- **WHAT THE TASK ASKS**
Everything from the line with "mb.build('rolled_edge', M_greend, sh)" through the line with "mb.prism([(.66, ZH +" should be repeated exactly, both of those lines included, and nothing else.

— start of DATASET SECTION —

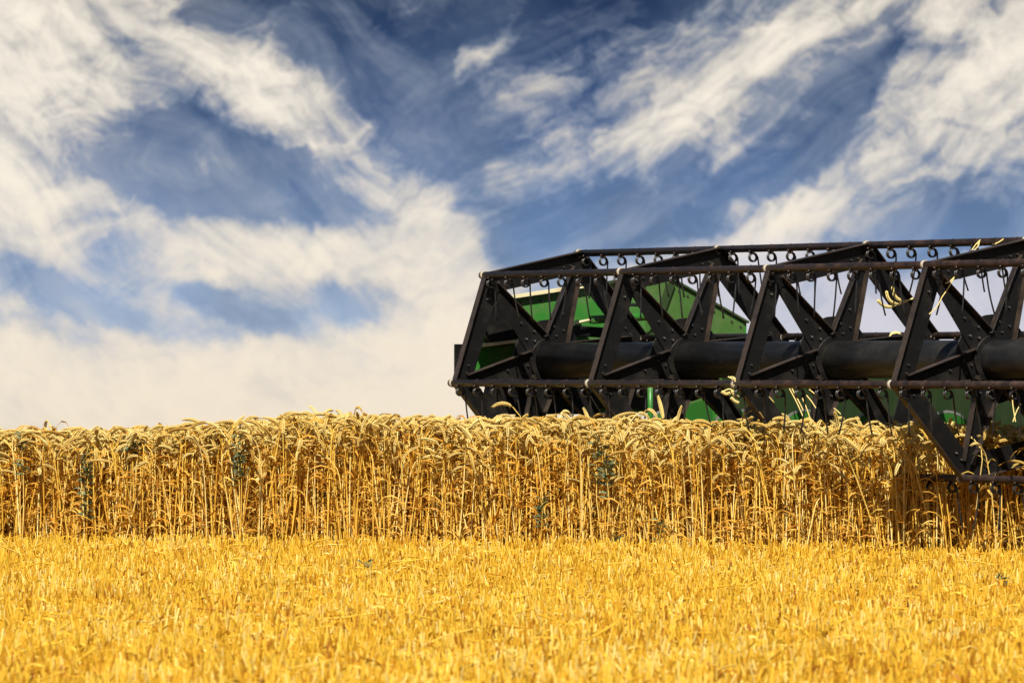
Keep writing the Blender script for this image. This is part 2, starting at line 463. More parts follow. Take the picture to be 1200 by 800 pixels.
tine_mesh = []
for i in range(6):
    b = ((0.004, 0.0, 0.0), (0.02, 0.012, 0.01), (-0.012, -0.008, -0.01), (0.0, 0.022, -0.015), (0.012, -0.03, 0.02), (-0.004, 0.008, 0.0))[i]
    mb = MB(); mb.tube(tine_pts(b), 0.0041, 6)
    mb.cur = 1; mb.tube([(0.0, -0.0165, -0.0155), (0.0, 0.014, -0.0155)], 0.0055, 6); mb.cur = 0         # clip bolt
    mb.box((-0.007, -0.012, -0.021), (0.007, 0.012, 0.012))
    o = mb.build('tine', M_tine, root, smooth=True, extra=(M_steel,)); tine_mesh.append(o.data); C.objects.unlink(o); bpy.data.objects.remove(o)
STEP = BAY / 7.6
NT = int((T_END + 0.02) / STEP)
for k in range(6):
    u, z = V[k]
    mb = MB(); mb.tube([(0, 0.03, 0), (0, -T_END - 0.03, 0)], 0.0182, 14)
    for i in range(NT):                                                      # bolt heads along the bat
        yy = -0.06 - i * STEP
        mb.tube([(0, yy, 0.012), (0, yy, 0.0195)], 0.004, 6)
        mb.tube([(-0.01, yy, -0.01), (-0.018, yy, -0.019)], 0.007, 6)
    bat = mb.build('bat', M_bat, root, smooth=True); bat.location = (u, 0, z)
    rest = MB()
    for i in range(NT):
        yy = -0.06 - i * STEP
        m = tine_mesh[int(rng.integers(6))]
        if k in (0, 1, 5) and yy > -4.75:
            o = bpy.data.objects.new('tine', m); C.objects.link(o); o.parent = bat; o.location = (0, yy, -0.006)
            o.rotation_euler = (float(rng.normal(0, .04)), float(rng.normal(0, .05)), 0)
        else:
            vs = [(v.co.x, v.co.y + yy, v.co.z - 0.006) for v in m.vertices]
            for p in m.polygons:
                rest.cur = p.material_index; rest.add([vs[i] for i in p.vertices], [tuple(range(len(p.vertices)))])
    if rest.v: tag(rest.build('tine_row', M_tine, bat, smooth=True, extra=(M_steel,)), kind='stuff')
    for st in range(SA):
        mb = MB(); mb.tube([(0, 0.004, 0), (0, 0.004 - 0.020, 0)], 0.0215, 14)
        o = mb.build('bearing', M_white, bat, smooth=True); o.location = (0, -st * BAY + 0.012, 0)

# far end shield, seen from inside
YE = 0.30
PANEL = [(-.15, .300), (.862, .436), (1.373, .192), (1.37, -.30), (1.02, -.80), (.80, -.80), (.78, -.27), (.36, -.27), (.02, -.20), (-.25, -.06), (-.285, .075)]
for y0, y1 in ((YE, YE + 0.012), (-T_END - YE, -T_END - YE - 0.012)):
    mb = MB(); mb.prism([(u, z + ZH) for u, z in PANEL], y0, y1)
    sh = mb.build('end_shield', M_green, root, bevel=.002)
    sg = 1 if y0 > 0 else -1
    mb = MB()                                                                # rolled top edge and stiffening ribs
    p, q = Vector((-.15, .300)), Vector((.45, .3806)); dd = (q - p).normalized(); nn = Vector((-dd.y, dd.x))
    mb.prism([(a.x, a.y + ZH) for a in (p + nn * .001, q + nn * .001, q + nn * .017, p + nn * .017)], y0 - sg * .035, y1)
    mb.build('edge_strip', M_cream, sh)
    p, q = Vector((.45, .3806)), Vector((.862, .436)); mb = MB()
    mb.prism([(a.x, a.y + ZH) for a in (p + nn * .001, q + nn * .001, q + nn * .015, p + nn * .015)], y0 - sg * .03, y1)
    p, q = Vector((.862, .436)), Vector((1.373, .192)); dd = (q - p).normalized(); nn = Vector((-dd.y, dd.x))
    mb.prism([(a.x, a.y + ZH) for a in (p + nn * .001, q + nn * .001, q + nn * .012, p + nn * .012)], y0 - sg * .02, y1)
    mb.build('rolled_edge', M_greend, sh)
    mb = MB()
    mb.prism([(-.275, ZH + .066), (-.04, ZH + .092), (-.04, ZH + .106), (-.275, ZH + .081)], y0 - sg * .09, y0 - sg * .002)
    mb.build('lower_lip', M_cream, sh)
    mb = MB()
    mb.prism([(.60, ZH - .26), (.64, ZH - .26), (.92, ZH + .40), (.88, ZH + .40)], y0 - sg * .03, y0 - sg * .002)
    mb.prism([(.66, ZH + .02), (1.33, ZH + .02), (1.33, ZH + .045), (.66, ZH + .045)], y0 - sg * .025, y0 - sg * .002)
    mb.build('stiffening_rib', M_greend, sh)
    mb = MB(); mb.prism([(.735, ZH + .405), (.858, ZH + .420), (1.355, ZH + .185), (1.355, ZH - .28), (.80, ZH - .25)], y0 - sg * .006, y0 - sg * .001)
    rp = mb.build('rear_panel', M_olive, sh, bevel=.0015)
    mb = MB()
    for i in range(9):
        for q in (Vector((.78, .395)).lerp(Vector((.83, -.22)), i / 8), Vector((.90, .385)).lerp(Vector((1.33, .175)), i / 8)):
            mb.tube([(q.x, y0 - sg * .004, ZH + q.y), (q.x, y0 - sg * .012, ZH + q.y)], .006, 6)
    mb.build('rivet', M_bolt, rp)
    mb = MB()
    for i in range(8):
        q = Vector((-.10, .275)).lerp(Vector((.70, .382)), i / 7)
        mb.tube([(q.x, y0 - sg * .001, ZH + q.y), (q.x, y0 - sg * .009, ZH + q.y)], .006, 6)
    mb.build('rivet', M_bolt, sh)
    mb = MB()
    mb.box((-.377, min(y0, y1), ZH - .125), (-.313, max(y0, y1) , ZH + .082))
    mb.box((-.36, min(y0, y1) - .01, ZH - .128), (-.12, max(y0, y1) + .01, ZH - .100))
    mb.box((-.42, min(y0, y1), .16), (.05, max(y0, y1), .34)); mb.box((-.02, min(y0, y1) + .001, .30), (.04, max(y0, y1) - .001, ZH - .15))
    mb.build('crop_divider', M_black, root, bevel=.003)
    mb = MB()                                                                # black drive cover and reel lift arm
    pts = [(-.13 + .115 * math.cos(2 * math.pi * i / 28), ZH + .185 + .115 * math.sin(2 * math.pi * i / 28)) for i in range(28)]
    mb.prism(pts, y0 - sg * .06, y0 - sg * .004)
    mb.build('drive_cover', M_black, root, bevel=.006)
    mb = MB()
    mb.prism([(-.06, ZH + .135), (.42, ZH + .115), (.80, ZH + .02), (.80, ZH + .065), (.44, ZH + .165), (-.06, ZH + .195)], y0 - sg * .17, y0 - sg * .12)
    mb.prism([(-.03, ZH - .03), (.03, ZH - .03), (.06, ZH + .16), (-.02, ZH + .16)], y0 - sg * .15, y0 - sg * .06)
    mb.build('reel_arm', M_black, root, bevel=.004)
    mb = MB(); mb.tube([(.30, y0 - sg * .21, ZH + .205), (.70, y0 - sg * .21, ZH + .228)], .021, 16)
    cy_ = mb.build('lift_cylinder', M_green, root, smooth=True)
    mb = MB(); mb.tube([(.08, y0 - sg * .21, ZH + .155), (.185, y0 - sg * .21, ZH + .186), (.305, y0 - sg * .21, ZH + .206)], .008, 10)
    mb.build('piston_rod', M_cream, cy_, smooth=True)
    mb = MB()                                                                # hydraulic hoses
    mb.tube([(.45, y0 - sg * .12, ZH + .27), (.58, y0 - sg * .14, ZH + .285), (.70, y0 - sg * .12, ZH + .28), (.78, y0 - sg * .1, ZH + .24), (.8, y0 - sg * .1, ZH + .15)], .009, 8)
    mb.build('hydraulic_hose', M_tine, root, smooth=True)
    mb = MB(); mb.tube([(.02, y0 - sg * .12, ZH + .09), (.06, y0 - sg * .16, ZH + .05), (.03, y0 - sg * .14, ZH - .03)], .008, 8)
    mb.build('hydraulic_hose', M_tine, root, smooth=True)
    mb = MB()                                                                # black slabs added for the deep shade inside the header, low down
    mb.prism([(-.19, ZH - .055), (.20, ZH - .04), (.84, ZH - .03), (.84, ZH - .25), (.78, ZH - .262), (.70, ZH - .245), (.40, ZH - .245), (.32, ZH - .275), (-.19, ZH - .275), (-.215, ZH - .17)], y0 - sg * .055, y0 - sg * .004)
    mb.prism([(.0, ZH - .16), (.70, ZH - .20), (.70, ZH - .15), (.0, ZH - .11)], y0 - sg * .085, y0 - sg * .05)
    mb.build('shaded_interior_fill', M_black, root, bevel=.004)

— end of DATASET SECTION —

- **ANSWER**
    mb.build('rolled_edge', M_greend, sh)
    mb = MB()
    mb.prism([(-.275, ZH + .066), (-.04, ZH + .092), (-.04, ZH + .106), (-.275, ZH + .081)], y0 - sg * .09, y0 - sg * .002)
    mb.build('lower_lip', M_cream, sh)
    mb = MB()
    mb.prism([(.60, ZH - .26), (.64, ZH - .26), (.92, ZH + .40), (.88, ZH + .40)], y0 - sg * .03, y0 - sg * .002)
    mb.prism([(.66, ZH + .02), (1.33, ZH + .02), (1.33, ZH + .045), (.66, ZH + .045)], y0 - sg * .025, y0 - sg * .002)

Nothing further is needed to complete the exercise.